§ MATERIAL

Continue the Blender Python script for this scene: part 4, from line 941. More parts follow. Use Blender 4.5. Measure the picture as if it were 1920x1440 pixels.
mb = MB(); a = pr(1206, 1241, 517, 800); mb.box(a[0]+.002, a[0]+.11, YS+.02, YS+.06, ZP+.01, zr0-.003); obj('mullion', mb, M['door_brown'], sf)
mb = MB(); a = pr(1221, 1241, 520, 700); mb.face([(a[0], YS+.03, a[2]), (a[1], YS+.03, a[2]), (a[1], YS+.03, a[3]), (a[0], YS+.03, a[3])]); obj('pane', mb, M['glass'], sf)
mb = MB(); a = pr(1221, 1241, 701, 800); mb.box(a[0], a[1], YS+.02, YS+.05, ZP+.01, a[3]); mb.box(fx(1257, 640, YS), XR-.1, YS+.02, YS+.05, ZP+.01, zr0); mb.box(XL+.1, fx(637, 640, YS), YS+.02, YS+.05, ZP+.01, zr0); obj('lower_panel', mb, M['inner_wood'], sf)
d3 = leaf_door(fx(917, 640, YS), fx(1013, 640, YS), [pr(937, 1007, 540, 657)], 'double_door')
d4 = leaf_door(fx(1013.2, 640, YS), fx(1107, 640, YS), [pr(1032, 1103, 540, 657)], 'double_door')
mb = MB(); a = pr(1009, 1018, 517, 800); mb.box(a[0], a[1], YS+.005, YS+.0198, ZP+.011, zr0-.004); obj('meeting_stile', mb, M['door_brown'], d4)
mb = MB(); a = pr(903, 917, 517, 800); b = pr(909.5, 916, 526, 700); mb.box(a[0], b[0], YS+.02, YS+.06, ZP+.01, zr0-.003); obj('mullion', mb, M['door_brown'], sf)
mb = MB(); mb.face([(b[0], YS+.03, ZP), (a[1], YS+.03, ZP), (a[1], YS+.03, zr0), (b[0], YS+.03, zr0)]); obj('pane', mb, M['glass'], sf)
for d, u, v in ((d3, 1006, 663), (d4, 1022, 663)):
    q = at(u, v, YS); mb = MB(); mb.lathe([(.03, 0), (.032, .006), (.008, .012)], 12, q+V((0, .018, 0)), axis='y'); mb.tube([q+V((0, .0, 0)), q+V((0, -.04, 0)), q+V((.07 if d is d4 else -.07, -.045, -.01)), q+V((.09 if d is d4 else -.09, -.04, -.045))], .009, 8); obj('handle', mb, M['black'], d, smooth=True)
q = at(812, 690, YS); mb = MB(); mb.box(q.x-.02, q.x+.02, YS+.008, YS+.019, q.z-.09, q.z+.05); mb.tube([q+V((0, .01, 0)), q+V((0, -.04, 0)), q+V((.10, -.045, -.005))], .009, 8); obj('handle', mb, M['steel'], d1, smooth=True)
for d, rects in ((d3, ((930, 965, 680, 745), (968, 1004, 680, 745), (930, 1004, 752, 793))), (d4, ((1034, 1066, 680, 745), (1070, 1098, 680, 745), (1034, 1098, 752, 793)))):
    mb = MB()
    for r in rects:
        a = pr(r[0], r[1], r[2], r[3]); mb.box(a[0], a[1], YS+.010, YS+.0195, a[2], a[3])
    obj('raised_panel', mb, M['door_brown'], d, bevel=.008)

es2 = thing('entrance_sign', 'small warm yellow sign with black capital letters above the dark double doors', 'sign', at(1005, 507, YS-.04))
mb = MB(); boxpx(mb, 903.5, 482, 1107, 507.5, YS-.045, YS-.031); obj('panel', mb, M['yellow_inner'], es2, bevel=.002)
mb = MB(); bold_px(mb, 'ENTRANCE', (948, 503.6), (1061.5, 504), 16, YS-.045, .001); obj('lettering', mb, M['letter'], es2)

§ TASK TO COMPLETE
Return every line exactly.

§ EXERCISE RESPONSE
Continue the Blender Python script for this scene: part 4, from line 941. More parts follow. Use Blender 4.5. Measure the picture as if it were 1920x1440 pixels.
mb = MB(); a = pr(1206, 1241, 517, 800); mb.box(a[0]+.002, a[0]+.11, YS+.02, YS+.06, ZP+.01, zr0-.003); obj('mullion', mb, M['door_brown'], sf)
mb = MB(); a = pr(1221, 1241, 520, 700); mb.face([(a[0], YS+.03, a[2]), (a[1], YS+.03, a[2]), (a[1], YS+.03, a[3]), (a[0], YS+.03, a[3])]); obj('pane', mb, M['glass'], sf)
mb = MB(); a = pr(1221, 1241, 701, 800); mb.box(a[0], a[1], YS+.02, YS+.05, ZP+.01, a[3]); mb.box(fx(1257, 640, YS), XR-.1, YS+.02, YS+.05, ZP+.01, zr0); mb.box(XL+.1, fx(637, 640, YS), YS+.02, YS+.05, ZP+.01, zr0); obj('lower_panel', mb, M['inner_wood'], sf)
d3 = leaf_door(fx(917, 640, YS), fx(1013, 640, YS), [pr(937, 1007, 540, 657)], 'double_door')
d4 = leaf_door(fx(1013.2, 640, YS), fx(1107, 640, YS), [pr(1032, 1103, 540, 657)], 'double_door')
mb = MB(); a = pr(1009, 1018, 517, 800); mb.box(a[0], a[1], YS+.005, YS+.0198, ZP+.011, zr0-.004); obj('meeting_stile', mb, M['door_brown'], d4)
mb = MB(); a = pr(903, 917, 517, 800); b = pr(909.5, 916, 526, 700); mb.box(a[0], b[0], YS+.02, YS+.06, ZP+.01, zr0-.003); obj('mullion', mb, M['door_brown'], sf)
mb = MB(); mb.face([(b[0], YS+.03, ZP), (a[1], YS+.03, ZP), (a[1], YS+.03, zr0), (b[0], YS+.03, zr0)]); obj('pane', mb, M['glass'], sf)
for d, u, v in ((d3, 1006, 663), (d4, 1022, 663)):
    q = at(u, v, YS); mb = MB(); mb.lathe([(.03, 0), (.032, .006), (.008, .012)], 12, q+V((0, .018, 0)), axis='y'); mb.tube([q+V((0, .0, 0)), q+V((0, -.04, 0)), q+V((.07 if d is d4 else -.07, -.045, -.01)), q+V((.09 if d is d4 else -.09, -.04, -.045))], .009, 8); obj('handle', mb, M['black'], d, smooth=True)
q = at(812, 690, YS); mb = MB(); mb.box(q.x-.02, q.x+.02, YS+.008, YS+.019, q.z-.09, q.z+.05); mb.tube([q+V((0, .01, 0)), q+V((0, -.04, 0)), q+V((.10, -.045, -.005))], .009, 8); obj('handle', mb, M['steel'], d1, smooth=True)
for d, rects in ((d3, ((930, 965, 680, 745), (968, 1004, 680, 745), (930, 1004, 752, 793))), (d4, ((1034, 1066, 680, 745), (1070, 1098, 680, 745), (1034, 1098, 752, 793)))):
    mb = MB()
    for r in rects:
        a = pr(r[0], r[1], r[2], r[3]); mb.box(a[0], a[1], YS+.010, YS+.0195, a[2], a[3])
    obj('raised_panel', mb, M['door_brown'], d, bevel=.008)

es2 = thing('entrance_sign', 'small warm yellow sign with black capital letters above the dark double doors', 'sign', at(1005, 507, YS-.04))
mb = MB(); boxpx(mb, 903.5, 482, 1107, 507.5, YS-.045, YS-.031); obj('panel', mb, M['yellow_inner'], es2, bevel=.002)
mb = MB(); bold_px(mb, 'ENTRANCE', (948, 503.6), (1061.5, 504), 16, YS-.045, .001); obj('lettering', mb, M['letter'], es2)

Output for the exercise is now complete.